### GOAL
Send back all the data below, exactly as given.

### PROVIDED MATERIAL
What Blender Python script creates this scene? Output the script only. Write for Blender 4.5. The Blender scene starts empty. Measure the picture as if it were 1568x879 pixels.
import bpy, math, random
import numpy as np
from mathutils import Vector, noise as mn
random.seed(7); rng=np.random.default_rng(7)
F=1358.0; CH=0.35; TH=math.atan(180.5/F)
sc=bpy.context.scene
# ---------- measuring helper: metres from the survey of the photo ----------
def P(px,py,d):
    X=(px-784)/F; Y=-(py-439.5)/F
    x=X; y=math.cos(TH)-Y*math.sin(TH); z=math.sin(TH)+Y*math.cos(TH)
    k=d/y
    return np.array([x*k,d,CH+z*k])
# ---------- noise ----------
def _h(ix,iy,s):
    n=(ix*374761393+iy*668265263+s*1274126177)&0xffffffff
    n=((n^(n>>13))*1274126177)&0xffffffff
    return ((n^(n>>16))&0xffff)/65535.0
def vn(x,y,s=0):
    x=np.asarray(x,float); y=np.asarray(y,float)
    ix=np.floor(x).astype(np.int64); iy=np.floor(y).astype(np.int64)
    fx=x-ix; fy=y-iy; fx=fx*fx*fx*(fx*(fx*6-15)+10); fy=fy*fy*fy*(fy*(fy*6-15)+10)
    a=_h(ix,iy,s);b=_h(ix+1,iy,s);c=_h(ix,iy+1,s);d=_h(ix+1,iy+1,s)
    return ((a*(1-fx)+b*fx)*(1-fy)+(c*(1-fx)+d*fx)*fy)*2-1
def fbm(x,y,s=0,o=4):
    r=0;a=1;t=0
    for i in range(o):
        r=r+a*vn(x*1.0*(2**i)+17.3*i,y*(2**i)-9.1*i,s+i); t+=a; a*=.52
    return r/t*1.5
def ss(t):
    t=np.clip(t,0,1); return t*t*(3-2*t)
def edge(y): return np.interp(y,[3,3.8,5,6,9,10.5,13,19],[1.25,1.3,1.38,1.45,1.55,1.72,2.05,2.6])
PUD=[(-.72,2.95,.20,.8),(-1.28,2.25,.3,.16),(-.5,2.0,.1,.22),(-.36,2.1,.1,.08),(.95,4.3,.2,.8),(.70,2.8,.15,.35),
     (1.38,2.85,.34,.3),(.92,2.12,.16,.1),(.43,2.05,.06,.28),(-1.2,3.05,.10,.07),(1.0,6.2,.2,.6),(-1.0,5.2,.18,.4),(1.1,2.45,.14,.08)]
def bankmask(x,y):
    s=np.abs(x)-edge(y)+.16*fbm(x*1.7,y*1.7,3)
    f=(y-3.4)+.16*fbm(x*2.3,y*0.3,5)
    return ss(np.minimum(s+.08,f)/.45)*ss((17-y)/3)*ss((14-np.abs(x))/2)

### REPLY
What Blender Python script creates this scene? Output the script only. Write for Blender 4.5. The Blender scene starts empty. Measure the picture as if it were 1568x879 pixels.
import bpy, math, random
import numpy as np
from mathutils import Vector, noise as mn
random.seed(7); rng=np.random.default_rng(7)
F=1358.0; CH=0.35; TH=math.atan(180.5/F)
sc=bpy.context.scene
# ---------- measuring helper: metres from the survey of the photo ----------
def P(px,py,d):
    X=(px-784)/F; Y=-(py-439.5)/F
    x=X; y=math.cos(TH)-Y*math.sin(TH); z=math.sin(TH)+Y*math.cos(TH)
    k=d/y
    return np.array([x*k,d,CH+z*k])
# ---------- noise ----------
def _h(ix,iy,s):
    n=(ix*374761393+iy*668265263+s*1274126177)&0xffffffff
    n=((n^(n>>13))*1274126177)&0xffffffff
    return ((n^(n>>16))&0xffff)/65535.0
def vn(x,y,s=0):
    x=np.asarray(x,float); y=np.asarray(y,float)
    ix=np.floor(x).astype(np.int64); iy=np.floor(y).astype(np.int64)
    fx=x-ix; fy=y-iy; fx=fx*fx*fx*(fx*(fx*6-15)+10); fy=fy*fy*fy*(fy*(fy*6-15)+10)
    a=_h(ix,iy,s);b=_h(ix+1,iy,s);c=_h(ix,iy+1,s);d=_h(ix+1,iy+1,s)
    return ((a*(1-fx)+b*fx)*(1-fy)+(c*(1-fx)+d*fx)*fy)*2-1
def fbm(x,y,s=0,o=4):
    r=0;a=1;t=0
    for i in range(o):
        r=r+a*vn(x*1.0*(2**i)+17.3*i,y*(2**i)-9.1*i,s+i); t+=a; a*=.52
    return r/t*1.5
def ss(t):
    t=np.clip(t,0,1); return t*t*(3-2*t)
def edge(y): return np.interp(y,[3,3.8,5,6,9,10.5,13,19],[1.25,1.3,1.38,1.45,1.55,1.72,2.05,2.6])
PUD=[(-.72,2.95,.20,.8),(-1.28,2.25,.3,.16),(-.5,2.0,.1,.22),(-.36,2.1,.1,.08),(.95,4.3,.2,.8),(.70,2.8,.15,.35),
     (1.38,2.85,.34,.3),(.92,2.12,.16,.1),(.43,2.05,.06,.28),(-1.2,3.05,.10,.07),(1.0,6.2,.2,.6),(-1.0,5.2,.18,.4),(1.1,2.45,.14,.08)]
def bankmask(x,y):
    s=np.abs(x)-edge(y)+.16*fbm(x*1.7,y*1.7,3)
    f=(y-3.4)+.16*fbm(x*2.3,y*0.3,5)
    return ss(np.minimum(s+.08,f)/.45)*ss((17-y)/3)*ss((14-np.abs(x))/2)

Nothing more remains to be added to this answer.